Em sentido contrário e para absoluta surpresa de muitos, decidiu o CAS absolver parcialmente o Manchester City FC, não considerando como provada a referida acusação quanto ao incumprimento do FFP ou decidindo pela prescrição de parte da acusação, tendo ainda assim condenado o clube Inglês pelo incumprimento do dever de colaboração, com a aplicação de uma multa equivalente a dez milhões de Euros.

Apesar de algo surpreendente, tal decisão do CAS encontra-se longe de ser inédita, uma vez que ainda recentemente, o Paris Saint-Germain FC, na sequência das transferências milionárias dos jogadores Neymar Júnior e Kylian Mabppé, num processo em que tudo apontava para a condenação do clube igualmente pelo incumprimento das regras do FFP, acabou por ser absolvido junto do mesmo CAS, por questões do foro processual.

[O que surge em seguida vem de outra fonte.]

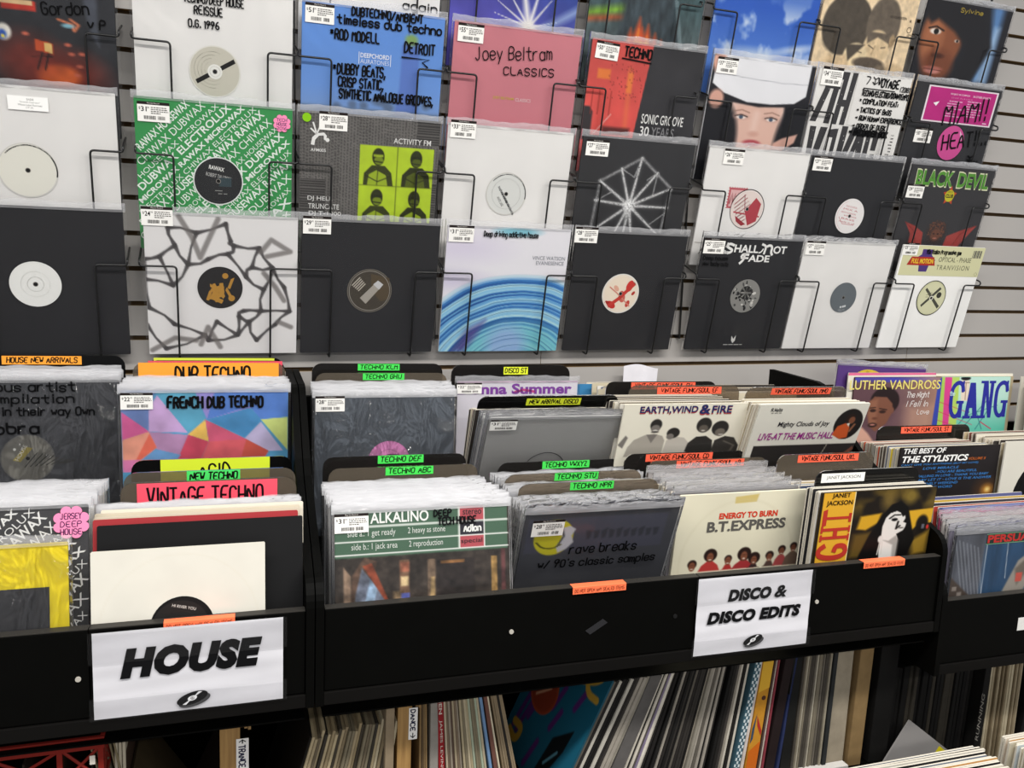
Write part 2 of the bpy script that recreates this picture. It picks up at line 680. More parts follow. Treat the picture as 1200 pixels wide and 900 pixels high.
class Paint:
    def __init__(self, n, base, sa=0, sb=1, ta=0, tb=1):
        self.n = n
        g = np.linspace(0, 1, n)
        self.S0, self.T0 = np.meshgrid(g, g)
        self.S, self.T = (self.S0 - sa) / sb, (self.T0 - ta) / tb
        self.c = np.zeros((n, n, 3)) + srgb(base)

    def mix(self, col, mask):
        col = srgb(col) if isinstance(col, str) else np.asarray(col)
        self.c += (col - self.c) * mask[..., None]
        return self

    @staticmethod
    def step(d, soft):
        return np.clip(0.5 - d / max(soft, 1e-5), 0, 1)

    def ell(self, s, t, rx, ry, col, soft=.02, rot=0, a=1):
        x, y = self.S - s, self.T - t
        c, k = math.cos(R(rot)), math.sin(R(rot))
        x, y = x * c + y * k, -x * k + y * c
        d = (np.sqrt((x / rx) ** 2 + (y / ry) ** 2) - 1) * min(rx, ry)
        return self.mix(col, self.step(d, soft) * a)

    def seg_d(self, p, q):
        ax, ay = p
        bx, by = q[0] - ax, q[1] - ay
        k = np.clip(((self.S - ax) * bx + (self.T - ay) * by) / (bx * bx + by * by + 1e-12), 0, 1)
        return np.sqrt((self.S - ax - k * bx) ** 2 + (self.T - ay - k * by) ** 2)

    def line(self, pts, w, col, soft=.008, a=1):
        d = np.full((self.n, self.n), 9.0)
        for p, q in zip(pts[:-1], pts[1:]):
            d = np.minimum(d, self.seg_d(p, q))
        return self.mix(col, self.step(d - w / 2, soft) * a)

    def poly(self, pts, col, soft=.01, a=1):
        d = np.full((self.n, self.n), 9.0)
        ins = np.zeros((self.n, self.n), bool)
        for p, q in zip(pts, pts[1:] + pts[:1]):
            d = np.minimum(d, self.seg_d(p, q))
            with np.errstate(divide='ignore', invalid='ignore'):
                cr = ((p[1] > self.T) != (q[1] > self.T)) & (self.S < (q[0] - p[0]) * (self.T - p[1]) / (q[1] - p[1] + 1e-12) + p[0])
            ins ^= cr
        d = np.where(ins, -d, d)
        return self.mix(col, self.step(d, soft) * a)

    def rect(self, s0, t0, s1, t1, col, soft=.008, a=1):
        return self.poly([(s0, t0), (s1, t0), (s1, t1), (s0, t1)], col, soft, a)

    def noise(self, scale, seed=0, sx=1.0, sy=1.0, oct_=3):
        out = np.zeros((self.n, self.n))
        amp, tot = 1.0, 0.0
        rs = np.random.RandomState(seed)
        for o in range(oct_):
            f = scale * 2 ** o
            gx, gy = int(f * sx) + 3, int(f * sy) + 3
            lat = rs.rand(gy, gx)
            x, y = self.S0 * f * sx, self.T0 * f * sy
            xi, yi = np.minimum(x.astype(int), gx - 2), np.minimum(y.astype(int), gy - 2)
            fx, fy = x - xi, y - yi
            fx, fy = fx * fx * (3 - 2 * fx), fy * fy * (3 - 2 * fy)
            v = lat[yi, xi] * (1 - fx) * (1 - fy) + lat[yi, xi + 1] * fx * (1 - fy) + lat[yi + 1, xi] * (1 - fx) * fy + lat[yi + 1, xi + 1] * fx * fy
            out += v * amp
            tot += amp
            amp *= .5
        return out / tot

    def vary(self, amt, scale=6, seed=0, **k):
        self.c *= (1 + amt * (self.noise(scale, seed, **k)[..., None] - .5) * 2)
        return self

    def grad_t(self, col, t0, t1, a=1):
        return self.mix(col, np.clip((self.T - t0) / (t1 - t0), 0, 1) * a)

    def grad_s(self, col, s0, s1, a=1):
        return self.mix(col, np.clip((self.S - s0) / (s1 - s0), 0, 1) * a)

    def mesh(self, w, h, y):
        n = self.n
        X = (self.S0 - .5) * w
        Z = (1 - self.T0) * h
        co = np.stack([X, np.full_like(X, y), Z], -1).reshape(-1, 3)
        i = np.arange((n - 1) * (n - 1))
        a = (i // (n - 1)) * n + i % (n - 1)
        quad = np.stack([a, a + n, a + n + 1, a + 1], 1)
        me = bpy.data.meshes.new('cover_print')
        me.vertices.add(n * n)
        me.vertices.foreach_set('co', co.ravel())
        me.loops.add(quad.size)
        me.loops.foreach_set('vertex_index', quad.ravel().astype(np.int32))
        me.polygons.add(len(quad))
        me.polygons.foreach_set('loop_start', (np.arange(len(quad)) * 4).astype(np.int32))
        me.update(calc_edges=True)
        at = me.color_attributes.new('print', 'FLOAT_COLOR', 'POINT')
        c = np.clip(self.c, 0, 1)
        c = np.where(c <= .04045, c / 12.92, ((c + .055) / 1.055) ** 2.4).reshape(-1, 3)
        at.data.foreach_set('color', np.concatenate([c, np.ones((len(c), 1))], 1).ravel())
        me.materials.append(printed())
        return me


# ------------------------------------------------------------------ frames: the wall, and the run of bins standing before it
WALL_TILT = 0.2239
PHI, SLP = 0.031, 0.012
EU = Vector((math.cos(PHI), -math.sin(PHI), -SLP)).normalized()
EV = Vector((math.sin(PHI), math.cos(PHI), 0))
EZ = EU.cross(EV)
BIN = Matrix((EU, EV, EZ)).transposed().to_4x4()
BIN.translation = Vector((0, -0.685, 0.92))      # top front edge of the bin lip


def at_bin(u, v, z, lean=0.0, yaw=0.0, roll=0.0):
    """lean > 0: the top leans back to the wall"""
    return BIN @ Matrix.Translation((u, v, z)) @ Matrix.Rotation(R(yaw), 4, 'Z') @ Matrix.Rotation(-R(lean), 4, 'X') @ Matrix.Rotation(R(roll), 4, 'Y')


def at_wall(x, z, yaw=0.0, roll=0.0):
    return Matrix.Translation((x, -0.0249, z)) @ Matrix.Rotation(WALL_TILT, 4, 'X') @ Matrix.Rotation(R(roll), 4, 'Y')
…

Ora, toda esta dinâmica em torno do fair-play financeiro, reflete a extrema importância de que se reveste a sua natureza e estrito cumprimento, sendo esta uma matéria cada vez mais atual, exigente e necessariamente melhor regulada, nomeadamente ao nível do processo de licenciamento de clubes para efeitos de participação nas competições europeias organizadas sob a égide da UEFA, mas igualmente ao nível de competições nacionais, tal como sucede em Portugal para efeitos de participação nas competições organizadas pela Liga Portuguesa de Futebol Profissional, a qual possui um sistema de licenciamento próprio, necessariamente condizente com a natureza profissional das competições por si organizadas.

Tais processos de licenciamento abraçam, de um modo geral, diversas matérias, tais como, entre outras, desportivas, infraestruturais e financeiras. Multidisciplinariedade da qual resulta inevitavelmente um processo algo complexo, embora cada vez mais desejável e compreensível, tanto a nível nacional como internacional. Não sendo de estranhar que o princípio do FFP seja aquele que mais frequentemente suscita questões conturbadas e que facilmente gera interpretações distintas, culminando, não raramente, em processos de natureza litigiosa.

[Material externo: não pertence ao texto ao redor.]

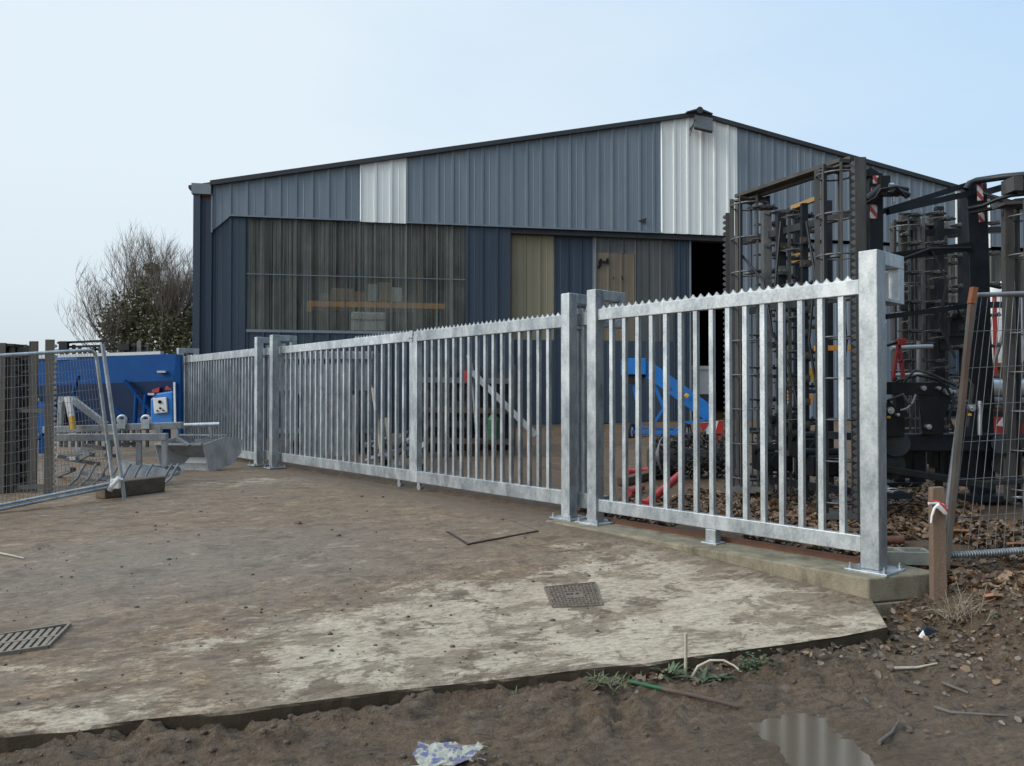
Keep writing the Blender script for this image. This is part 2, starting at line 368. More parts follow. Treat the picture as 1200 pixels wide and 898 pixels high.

Mas independentemente da sua complexidade, dificuldades de implementação ou de cumprimento por parte dos clubes, creio ser pacífico defender a enorme importância prática de que se revestem os processos de licenciamento no futebol, por ora instituídos em Portugal somente ao nível das competições profissionais de futebol, em particular, se atendermos à necessidade absoluta de (tentar) regular financeiramente uma indústria, como é o futebol, na qual, à semelhança da esmagadora maioria das restantes atividades, o dinheiro tem uma enorme preponderância, a qual pode afetar, de forma gravíssima, a estabilidade das competições e, inclusivamente, os respetivos resultados desportivos.

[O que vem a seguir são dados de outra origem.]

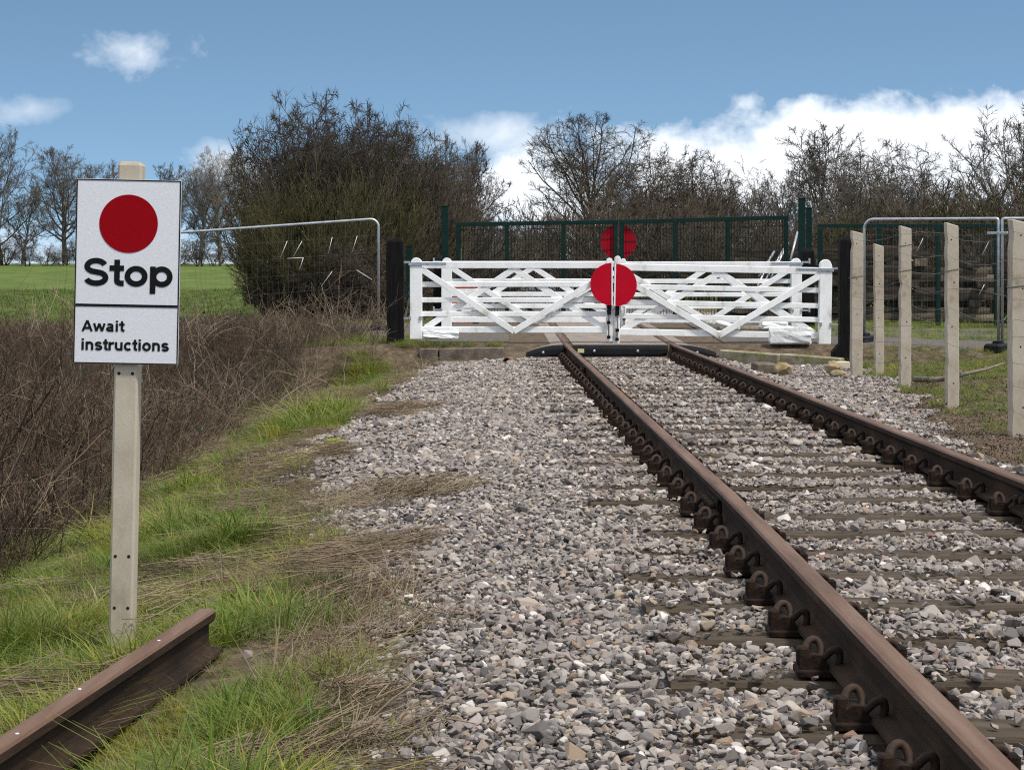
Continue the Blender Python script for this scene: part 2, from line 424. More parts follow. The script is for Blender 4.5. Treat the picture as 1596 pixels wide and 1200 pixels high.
def build_ground():
    xs = np.unique(np.concatenate([np.arange(-6, 8, .12), np.arange(-24, -6, .5), np.arange(8, 24, .6), -24 - np.geomspace(1, 420, 26), 24 + np.geomspace(1, 420, 26)]))
    ys = np.unique(np.concatenate([np.arange(-3, 12, .14), np.arange(12, 32, .22), np.arange(32, 48, .5), 48 + np.geomspace(.6, 1500, 60)]))
    X, Y = np.meshgrid(xs, ys)
    Z = ground_z(X, Y)
    V = np.stack([X, Y, Z], -1).reshape(-1, 3)
    nx, ny = len(xs), len(ys)
    i = (np.arange(ny - 1)[:, None] * nx + np.arange(nx - 1)[None, :]).ravel()
    Q = np.stack([i, i + 1, i + 1 + nx, i + nx], -1)
    me = np_mesh('ground', V, Q, True)
    # zones: r = ballast bed, g = field grass, b = dark scrub floor
    xr = X - (xc(np.clip(Y, 0, 60)) - 1.75)
    ball = sstep(-.6, -.15, xr + .25 * vnoise(X, Y, .8, 4)) * (1 - sstep(3.1, 3.5, xr + .15 * vnoise(X, Y, .5, 5)))
    ball = np.maximum(ball, 0) * (1 - sstep(29.5, 31, Y)) + sstep(38, 39, Y) * (np.abs(xr - 1.75) < 3)
    field = sstep(42, 48, Y) * sstep(3, 6, np.abs(X - 1))
    scrub = sstep(2.3, 3.2, -xr) * (1 - sstep(38, 46, Y))
    colr = np.stack([ball, field, scrub, np.ones_like(ball)], -1).reshape(-1, 4).astype(np.float32)
    ca = me.color_attributes.new('zone', 'FLOAT_COLOR', 'POINT')
    ca.data.foreach_set('color', colr.ravel())
    m = bpy.data.materials.new('earth_and_field'); m.use_nodes = True
    nt = m.node_tree; N = nt.nodes; L = nt.links; p = N['Principled BSDF']; p.inputs['Roughness'].default_value = .95
    p.inputs['Specular IOR Level'].default_value = .15
    geo = N.new('ShaderNodeNewGeometry').outputs['Position']
    def nramp(scale, cs, det=8, stretch=None):
        n = N.new('ShaderNodeTexNoise'); n.inputs['Scale'].default_value = scale; n.inputs['Detail'].default_value = det; n.inputs['Roughness'].default_value = .65
        v = geo
        if stretch:
            mp = N.new('ShaderNodeMapping'); mp.inputs['Scale'].default_value = stretch; L.new(geo, mp.inputs['Vector']); v = mp.outputs[0]
        L.new(v, n.inputs['Vector'])
        r = N.new('ShaderNodeValToRGB'); e = r.color_ramp.elements
        while len(e) < len(cs): e.new(.5)
        for k, (pos, c) in enumerate(cs): e[k].position = pos; e[k].color = (*c, 1)
        L.new(n.outputs['Fac'], r.inputs[0]); return r.outputs[0], n.outputs['Fac']
    soil, sf = nramp(9, [(.3, (.040, .029, .019)), (.5, (.090, .066, .043)), (.7, (.155, .118, .078))])
    bal, _ = nramp(38, [(.3, (.035, .033, .033)), (.5, (.10, .096, .094)), (.7, (.20, .19, .185))])
    fld, _ = nramp(.55, [(.3, (.050, .080, .012)), (.5, (.078, .112, .019)), (.7, (.12, .14, .033))], 10, (1, .35, 1))
    scr, _ = nramp(6, [(.3, (.018, .013, .009)), (.6, (.05, .036, .026))])
    at_ = N.new('ShaderNodeAttribute'); at_.attribute_name = 'zone'
    sp = N.new('ShaderNodeSeparateColor'); L.new(at_.outputs['Color'], sp.inputs[0])
    c = soil
    for k, b in ((2, scr), (0, bal), (1, fld)):
        mx = N.new('ShaderNodeMix'); mx.data_type = 'RGBA'
        L.new(sp.outputs[k], mx.inputs['Factor']); L.new(c, mx.inputs['A']); L.new(b, mx.inputs['B']); c = mx.outputs['Result']
    L.new(c, p.inputs['Base Color'])
    bp = N.new('ShaderNodeBump'); bp.inputs['Strength'].default_value = .7; bp.inputs['Distance'].default_value = .03
    L.new(sf, bp.inputs['Height']); L.new(bp.outputs[0], p.inputs['Normal'])
    o = link('ground', me, m)
    tag(o, 'rough earth verge, cess and green field beside the line', None, None, 'structure')
build_ground()

# road over the crossing: compacted stone, 4 mm and more above the ground
def build_road():
    mroad = mat('compacted_road_stone', [(.28, (.055, .046, .039)), (.5, (.10, .085, .073)), (.72, (.155, .135, .118))], 14, .95, .6, 60, detail=9, coord='World')
    for side in (0, 1):
        xs = np.linspace(-14, -.05, 60) if side == 0 else np.linspace(3.05, 16, 60)
        ys = np.linspace(30.95, 38.9, 26)
        X, Y = np.meshgrid(xs, ys)
        edge = (Y < 31.0) | (Y > 38.8)
        Z = ground_z(X, Y) + .012 - edge * .05 + .006 * vnoise(X, Y, .4, 8)
        V = np.stack([X, Y, Z], -1).reshape(-1, 3)
        nx, ny = len(xs), len(ys)
        i = (np.arange(ny - 1)[:, None] * nx + np.arange(nx - 1)[None, :]).ravel()
        o = link('road', np_mesh('road', V, np.stack([i, i + 1, i + 1 + nx, i + nx], -1), True), mroad)
        tag(o, 'brown-grey stony road leading %s the crossing deck' % ('left from' if side == 0 else 'right from'), None, None, 'structure')
build_road()

# ------------------------------------------------------------------ scattering of uncountable stuff (points + instances)
def scatter(name, pts, rot, scl, protos, label, seed=0):
    """one object: a cloud of points that instances the prototype meshes (grass, ballast ...)"""
    n = len(pts)
    me = bpy.data.meshes.new(name)
    me.vertices.add(n); me.vertices.foreach_set('co', np.asarray(pts, np.float32).ravel())
    a = me.attributes.new('rot', 'FLOAT_VECTOR', 'POINT'); a.data.foreach_set('vector', np.asarray(rot, np.float32).ravel())
    a = me.attributes.new('scl', 'FLOAT_VECTOR', 'POINT'); a.data.foreach_set('vector', np.asarray(scl, np.float32).ravel())
    col = bpy.data.collections.new(name + '_pieces')
    for k, (pm, m) in enumerate(protos):
        pm.materials.clear(); pm.materials.append(m)
        col.objects.link(bpy.data.objects.new('%s_piece' % name, pm))
    ng = bpy.data.node_groups.new(name, 'GeometryNodeTree')
    ng.interface.new_socket('Geometry', in_out='INPUT', socket_type='NodeSocketGeometry')
    ng.interface.new_socket('Geometry', in_out='OUTPUT', socket_type='NodeSocketGeometry')
    N = ng.nodes; L = ng.links
    gi = N.new('NodeGroupInput'); go = N.new('NodeGroupOutput')
    iop = N.new('GeometryNodeInstanceOnPoints')
    ci = N.new('GeometryNodeCollectionInfo'); ci.inputs['Collection'].default_value = col
    ci.inputs['Separate Children'].default_value = True; ci.inputs['Reset Children'].default_value = True
    def attr(nm):
        x = N.new('GeometryNodeInputNamedAttribute'); x.data_type = 'FLOAT_VECTOR'; x.inputs['Name'].default_value = nm; return x.outputs['Attribute']
    rv = N.new('FunctionNodeRandomValue'); rv.data_type = 'INT'
    rv.inputs[4].default_value = 0; rv.inputs[5].default_value = len(protos) - 1; rv.inputs['Seed'].default_value = seed
    L.new(gi.outputs[0], iop.inputs['Points']); L.new(ci.outputs[0], iop.inputs['Instance'])
    iop.inputs['Pick Instance'].default_value = True
    L.new(rv.outputs[2], iop.inputs['Instance Index'])
    e2r = N.new('FunctionNodeEulerToRotation'); L.new(attr('rot'), e2r.inputs[0]); L.new(e2r.outputs[0], iop.inputs['Rotation'])
    L.new(attr('scl'), iop.inputs['Scale'])
    L.new(iop.outputs[0], go.inputs[0])
    o = link(name, me)
    md = o.modifiers.new('pieces', 'NODES'); md.node_group = ng
    tag(o, label, None, None, 'stuff')
    return o

def jgrid(x0, x1, y0, y1, step):
    X, Y = np.meshgrid(np.arange(x0, x1, step), np.arange(y0, y1, step))
    X = X.ravel() + RNG.uniform(-.5, .5, X.size) * step; Y = Y.ravel() + RNG.uniform(-.5, .5, Y.size) * step
    return X, Y

# ------------------------------------------------------------------ ballast
SL0, SLD = 3.55, 0.715
NSL = 37
SLEEPER_Y = [SL0 + SLD * i + R.uniform(-.03, .03) for i in range(NSL)]

def stone_mesh(rg):
    bm = bmesh.new()
    n = rg.randint(10, 15)
    sx, sy, sz = rg.uniform(.8, 1.25), rg.uniform(.7, 1.0), rg.uniform(.5, .8)
    for i in range(n):
        v = Vector((rg.gauss(0, 1), rg.gauss(0, 1), rg.gauss(0, 1))).normalized() * rg.uniform(.85, 1.1)
        bm.verts.new((v.x * sx, v.y * sy, v.z * sz))
    r = bmesh.ops.convex_hull(bm, input=bm.verts[:])
    bmesh.ops.delete(bm, geom=[v for v in bm.verts if not v.link_faces], context='VERTS')
    bmesh.ops.bevel(bm, geom=bm.edges[:], offset=.07, segments=1, affect='EDGES', clamp_overlap=True)
    me = bpy.data.meshes.new('stone'); bm.to_mesh(me); bm.free()
    return me

DRYP = [(-.70, 12.4, .36, .5), (-1.0, 20.5, .33, .7), (-.70, 9.7, .24, .35), (-.42, 6.3, .16, .35), (-.42, 7.7, .20, .3), (-1.35, 16, .25, .6), (-1.45, 26.5, .25, .9)]
def drymask(x, y):
    m = np.zeros_like(x)
    for (cx, cy, a, b) in DRYP:
        m = np.maximum(m, 1.15 - np.sqrt(((x - cx) / a) ** 2 + ((y - cy) / b) ** 2) + .75 * vnoise(x, y, .22, 21) + .4 * vnoise(x, y, .08, 22))
    return m
def ballast_edge(y):     # x of the ragged left edge of the stones
    return np.interp(y, [3, 5.8, 8, 10.5, 14, 17, 24, 31], [-.25, -.36, -.56, -.88, -1.38, -1.75, -1.60, -1.2])

def build_ballast():
    rg = random.Random(3)
    protos = [(stone_mesh(rg), M['stone']) for _ in range(16)]
    P = []; S = []
    for y0, y1, step in ((3.4, 13, .0255), (13, 31.2, .033)):
        x, y = jgrid(-2.4, 4.9, y0, y1, step)
        xr = x - (xc(y) - 1.75)
        keep = (x > ballast_edge(y) + .28 * vnoise(x, y, .5, 6) + .2 * vnoise(x, y, .17, 7)) & (xr < np.interp(y, [3, 14, 16.5, 20, 25, 31], [3.12, 3.15, 3.35, 3.85, 4.55, 4.6]) + .25 * vnoise(x, y, .6, 9) + .15 * vnoise(x, y, .2, 10))
        # clear of rails
        for off in (-.036, 1.471):
            keep &= ~(np.abs(x - (xg(y) + off)) < .098)
        # thinner on the sleepers
        sl = np.zeros_like(x, bool); ch = np.zeros_like(x, bool)
        for k, sy in enumerate(SLEEPER_Y):
            on = (np.abs(y - sy) < .118) & (np.abs(x - xc(sy)) < 1.32)
            sl |= on
            for off in (-.036, 1.471):
                ch |= (np.abs(y - sy) < .085) & (np.abs(x - (xg(sy) + off)) < .19)
        cover = .06 + .65 * np.clip(vnoise(x, y, .5, 12) * 1.6 - .12, 0, 1) + .35 * sstep(.8, 1.3, np.abs(x - xc(y)))
        keep &= ~(sl & (RNG.random(x.size) > cover)) & ~ch
        keep &= ~((np.abs(x - xc(y)) < 3.0) & (y > 30.55))
        x, y, sl = x[keep], y[keep], sl[keep]
        s = .0162 * np.exp(RNG.normal(0, .32, x.size)) * (step / .0255) ** .85
        big = RNG.random(x.size) < .03; s[big] *= 1.45
        small = RNG.random(x.size) < .12; s[small] *= .6
        z = ground_z(x, y) + .012 + RNG.uniform(-.008, .018, x.size) + .018 * vnoise(x, y, .5, 14) * (~sl)
        z[sl] = -.172 + s[sl] * .3
        # heaped a little against the rails' outside and in the cribs
        P.append(np.stack([x, y, z], -1)); S.append(s)
    # a few stray stones out on the verge
    x, y = jgrid(-1.9, .2, 5, 29, .16)
    k = (x < ballast_edge(y) + .2) & (RNG.random(x.size) < .5 * np.exp(-(ballast_edge(y) - x) / .3))
    x, y = x[k], y[k]
    P.append(np.stack([x, y, ground_z(x, y) + .01], -1)); S.append(.02 * np.exp(RNG.normal(0, .3, x.size)))
    P = np.concatenate(P); S = np.concatenate(S)
    rot = np.stack([RNG.normal(0, .34, len(P)), RNG.normal(0, .34, len(P)), RNG.uniform(0, 6.283, len(P))], -1)
    scl = np.repeat(S[:, None], 3, 1)
    scatter('ballast', P, rot, scl, protos, 'grey crushed stone ballast packed around the sleepers')
    # beyond the crossing, larger grain is enough
    x, y = jgrid(-1.6, 6.2, 38.6, 52, .085)
    k = np.abs(x - xc(np.clip(y, 0, 60)) - .6) < 3.2
    x, y = x[k], y[k]
    P = np.stack([x, y, ground_z(x, y) + .01], -1)
    rot = RNG.uniform(0, 6.28, (len(P), 3)); scl = np.repeat((.04 * np.exp(RNG.normal(0, .3, len(P))))[:, None], 3, 1)
    scatter('ballast', P, rot, scl, [(stone_mesh(rg), M['stone']) for _ in range(6)], 'pale ballast stones on the line beyond the white gates')
build_ballast()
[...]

É precisamente a denominada verdade desportiva, a prioridade das prioridades para o futebol e sua indústria, que importa salvaguardar a todo o custo. Nem que para tal, os sistemas de licenciamento impliquem, em última instância, a implementação de severas sanções desportivas e financeiras, quando deparados com casos de grave e reiterado incumprimento, a que infelizmente ainda assistimos tanto no panorama nacional, como internacional, pese embora toda uma evolução, diga-se em bom da verdade, bastante positiva, ao longo da última década.

E quanto mais não seja, na salvaguarda da viabilidade económico-financeira dos próprios Clubes, noção abrangente, e para o efeito ainda com maior pertinência, às Sociedades Desportivas. E por inerência, a todos os seus trabalhadores, incluindo, claro está, os seus praticantes desportivos. Ou até em termos de melhoramento dos seus desempenhos financeiros, incentivando-se uma melhor gestão e, consequentemente, maior credibilidade para a indústria, credibilidade essa que se refletirá, naturalmente, nas próprias competições desportivas.

Enfim, penso ser evidente que o caminho a percorrer neste contexto desportivo-financeiro é ainda bastante longo, particularmente se considerarmos que alguns destes mecanismos de controlo são novidades recentemente introduzidas por muitas Ligas de Futebol/Associações Nacionais e que matérias como o FFP encerram enormes dificuldades per se, principalmente ao nível da investigação, perante as enormes e frustrantes limitações com que os órgãos de investigação se deparam ao nível do acesso à prova, e a que o referido processo UEFA v. Manchester City FC não escapou.

Todavia, em minha opinião, no futebol, tal como na vida, as adversidades com que nos deparamos ou as dificuldades com que os sistemas de licenciamento se deparam, não podendo ser ignoradas ou menosprezadas, devem ser encaradas enquanto desafios, sempre com o fito de se evoluir positivamente, e no caso do licenciamento em particular, para uma regulação mais rápida e eficaz na defesa dos próprios Clubes e, claro está, da verdade desportiva.